1st of all, Nicalou, thank you for having started this thread, I am sorry if it goes further than what you intended.
Jonathan H, thank you for your comments, i think you go too easy by scuffing the ID idea off, calling it is impossible to know. But that is OK. I'll reply on a few specific points you made.
"The problem with your list on what designed life would look like, hoffnung is that it's merely assertions without evidence or solid reason."
I fully agree, I don't see it as a problem though. It is an invitation to research and accept or reject the assertion based upon facts. Obviously I do not have the evidence yet. Otherwise I would have come up wit it.
"Why would a designer leave behind a bunch of traces of trial and error, opposed to leaving only the successful attempts?"
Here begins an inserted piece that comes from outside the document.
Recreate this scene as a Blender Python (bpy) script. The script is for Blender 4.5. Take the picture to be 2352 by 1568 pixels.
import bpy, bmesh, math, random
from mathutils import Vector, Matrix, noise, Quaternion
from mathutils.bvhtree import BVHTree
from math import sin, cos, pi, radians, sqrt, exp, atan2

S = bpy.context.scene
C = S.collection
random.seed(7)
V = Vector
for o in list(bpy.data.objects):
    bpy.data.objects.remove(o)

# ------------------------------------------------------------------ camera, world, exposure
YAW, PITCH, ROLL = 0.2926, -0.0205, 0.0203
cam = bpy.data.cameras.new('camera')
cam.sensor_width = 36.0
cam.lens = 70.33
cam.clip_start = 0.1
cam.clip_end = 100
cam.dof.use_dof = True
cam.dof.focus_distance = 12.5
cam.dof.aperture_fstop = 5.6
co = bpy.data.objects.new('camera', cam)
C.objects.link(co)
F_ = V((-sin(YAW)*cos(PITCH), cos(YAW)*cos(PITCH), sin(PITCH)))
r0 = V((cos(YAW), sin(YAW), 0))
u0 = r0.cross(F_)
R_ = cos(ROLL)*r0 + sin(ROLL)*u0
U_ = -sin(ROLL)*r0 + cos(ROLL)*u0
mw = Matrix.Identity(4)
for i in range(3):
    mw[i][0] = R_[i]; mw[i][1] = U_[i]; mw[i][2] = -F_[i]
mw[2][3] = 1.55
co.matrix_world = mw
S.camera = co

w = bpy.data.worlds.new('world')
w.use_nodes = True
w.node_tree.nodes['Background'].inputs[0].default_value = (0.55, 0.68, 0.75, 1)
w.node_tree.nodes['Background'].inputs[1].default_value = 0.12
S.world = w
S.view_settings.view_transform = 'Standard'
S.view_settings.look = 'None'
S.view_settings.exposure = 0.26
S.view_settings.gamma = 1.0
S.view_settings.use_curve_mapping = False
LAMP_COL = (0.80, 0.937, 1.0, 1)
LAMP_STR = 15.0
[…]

Ever seen a designer where his very 1st model was perfect? I have not. I am not merely looking for extinction and reappeance of a few spieces, I am looking for restarts from zero or almost zero. And even then we have to be cautious, because mass extinction on global scale & restarts of life can have natural environmental causes.
"Why would there be hard boundries as to what life can do rather than a broad range of synthesis, and why are those specific boundries (such as no animals can breathe carbon dioxide) the lines that can't be crossed?"
designers choose options, and this choice makes other options impossible. A car with a diesel engine cannot run on petrol, that kind of stuff. Natural selection does not have a free will to choose. Species are pushed to adapt and develop, taking on as much options as they can, as a reaction upon stochastic elements, if I understand it right. That it thereby crosses boundaries is a very important cornerstone of natural selection.
"The problem with coming up with a list of what designed life would look like is that it infers an understanding of what the designer would do. Which in essence means you can make the theory fit the facts."
I have gone out of my way to not fall into this trap. I might have failed in some points, but I guess I succeeded in others. And again, I don't have all the facts available, so my theory does not fit your assumption, and I cannot make it fot mine either.
"All you have to do is explain why the designer did it this way instead of that way. Are there traces of trial an error? Yes? That's because the designer was working out solutions, he didn't get it right on the first try. No? That's because he's an intelligent designer and didn't leave behind lots of mistakes. Either outcome is explainable by design just by changing the designer. A vague designer is a theory that will fit any fact"
Very true. This list is intended to make the designer less vague and more concrete, without ever really knowing him. If you want to help to narrow it down, add some more items to the list. And again, it is not about WHY, it is about HOW.
"To come up with a solid methodology for prediction, you would first have to make solid predictions about the designer involved. And no ID movement wants to do that."
Well, I must be the very 1st then. I am making solid predictions about the designer.
"But even with the list you made, it doesn't conform to our planet. Ecosystems for instance, are not spontaneous and stable. The planet is in constant flux, the continents are drifting around the planet, it shifts from ice age to thawed age, and back again, and there have been multiple mass extinctions on the planet, as well as a constant background extinction rate. You would have to infer, not a designer that made it and then watched it go, but a designer that is constantly at work, shaping and reshaping the world's ecosystems."
We are well aware no designer is at work in nature at the moment.
"But there again is the rub, either way all you have to do is change the designer to fit the facts. As long as you assume a priori that it was designed then it's easy to explain anything by design. You just have to say that's how the designer wanted and then make up a reason why. Which is really a reverse process"
I don't assume it was a priori designed. By making a list of solid predictions about the designer, I am making it more difficult to make the theory fit the facts.
"It would be more logical to try and understand the nature of said designer by examing the available data, rather than the other way around."
That is exactly what I am trying to do, hence the list. And as you have stated, in order to avoid making facts fitting the theories, you need to have some clear ideas about the designer, so that you cannot renounce it when it does not suit you any more .
It is indeed not easy to find undeniable proofs of design. If it would be easy, somebody would have done it before us. One thing is important in this discussion. It centers around HOW, and not WHY. The why is in the realm of religion and stuff.